I am extremely new to ruby and just trying to use it to do some basic scripting. Namely telnet into a machine and use the dos ftp client to pull some files over.

The problem that I have is when I try to telnet into the machine manually (from command prompt) I get the following message:

Welcome to Microsoft Telnet Client

Escape Character is 'CTRL+]'

You are about to send your password information to a remote computer in Internet zone. This might not be safe. Do you want to send anyway(y/n):

When I use ruby's telnet class (net/telnet) login() it hangs on the password prompt. This leads me to think that it is not taking the message into account, sending the username to the message and the password to the username prompt. How do I handle this situation?

Edit: The login process does seem to be hanging during the password prompt. It is merely my suspicion that this is caused by the above message, any other ideas are appreciated. I tried to echo everything and I get the following:

irb(main):030:0> tn = Net::Telnet::new("Host"=>"xxx.xxx.xxx.xxx", "Timeout"=>10) => #<TCPSocket:0x2d8aafc>
irb(main):031:0> tn.login("administrator", "password") {|c| print c}
Welcome to Microsoft Telnet Service

login: administrator
password: Timeout::Error: timed out while waiting for more data
        from C:/Ruby/lib/ruby/1.8/net/telnet.rb:551:in `waitfor'
        from C:/Ruby/lib/ruby/1.8/net/telnet.rb:685:in `cmd'
        from C:/Ruby/lib/ruby/1.8/net/telnet.rb:730:in `login'
+2  A: 

First off, try passing the Output_log parameter so that you can see everything that is going on:

host = Net::Telnet::new(
       "Host"       => "localhost",
       "Port"       => 23,
       "Output_log" => "output_log")

See if this tells you what is going on, the only other option I see that might make a difference is Binmode => false.

Check the docs for more info :-)

Edit 1: You might also check the Prompt option.

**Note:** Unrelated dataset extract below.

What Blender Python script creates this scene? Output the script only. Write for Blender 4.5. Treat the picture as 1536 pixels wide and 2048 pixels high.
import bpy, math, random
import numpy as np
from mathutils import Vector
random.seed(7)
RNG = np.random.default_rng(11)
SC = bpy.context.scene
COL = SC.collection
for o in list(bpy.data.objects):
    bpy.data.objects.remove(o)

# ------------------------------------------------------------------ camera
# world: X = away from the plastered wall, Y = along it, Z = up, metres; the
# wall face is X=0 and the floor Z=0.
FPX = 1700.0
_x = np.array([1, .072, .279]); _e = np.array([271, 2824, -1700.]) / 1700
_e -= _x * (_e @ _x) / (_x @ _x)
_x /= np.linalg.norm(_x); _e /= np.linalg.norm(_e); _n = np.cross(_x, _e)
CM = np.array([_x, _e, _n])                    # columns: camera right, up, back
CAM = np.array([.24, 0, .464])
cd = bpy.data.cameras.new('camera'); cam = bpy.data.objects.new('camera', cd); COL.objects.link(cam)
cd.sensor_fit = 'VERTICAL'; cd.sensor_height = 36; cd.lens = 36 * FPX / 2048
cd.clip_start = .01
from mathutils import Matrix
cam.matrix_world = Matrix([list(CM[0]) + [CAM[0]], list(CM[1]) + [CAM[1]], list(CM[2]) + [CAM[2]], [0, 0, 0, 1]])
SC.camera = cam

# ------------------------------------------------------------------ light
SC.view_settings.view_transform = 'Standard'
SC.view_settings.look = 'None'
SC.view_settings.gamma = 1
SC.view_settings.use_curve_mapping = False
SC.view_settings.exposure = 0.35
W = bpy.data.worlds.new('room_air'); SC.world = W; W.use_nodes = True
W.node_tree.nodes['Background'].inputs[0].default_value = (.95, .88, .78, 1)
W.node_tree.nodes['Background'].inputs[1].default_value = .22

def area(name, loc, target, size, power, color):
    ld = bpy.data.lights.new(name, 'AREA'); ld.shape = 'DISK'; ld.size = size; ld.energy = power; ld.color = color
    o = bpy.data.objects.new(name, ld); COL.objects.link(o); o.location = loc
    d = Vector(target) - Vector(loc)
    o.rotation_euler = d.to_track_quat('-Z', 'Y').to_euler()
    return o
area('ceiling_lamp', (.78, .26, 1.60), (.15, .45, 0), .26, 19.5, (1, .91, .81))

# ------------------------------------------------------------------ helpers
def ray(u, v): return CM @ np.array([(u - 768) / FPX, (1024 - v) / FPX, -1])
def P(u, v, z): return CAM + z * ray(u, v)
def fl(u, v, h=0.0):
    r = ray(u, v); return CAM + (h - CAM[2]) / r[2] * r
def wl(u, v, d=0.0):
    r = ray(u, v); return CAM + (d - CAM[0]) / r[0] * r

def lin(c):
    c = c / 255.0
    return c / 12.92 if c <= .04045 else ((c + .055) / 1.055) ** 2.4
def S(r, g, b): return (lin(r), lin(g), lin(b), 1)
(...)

Apparently it's what decides when the command has finished. If it doesn't match your prompt on your server, it will almost certainly mess it up.

Topher Fangio
+2  A: 

I figured it out. Not going to delete this on the off chance that someone else runs into the issue but my timeout was set too low. Setting it to 25 solved the problem.

George Mauer
You should select this as your answer so that others searching will see that a solution has been reached :-)
Topher Fangio
If you're timing out prematurely after 10 seconds, you may just want to set the timeout to nil and let the connect() call handle the timeouts.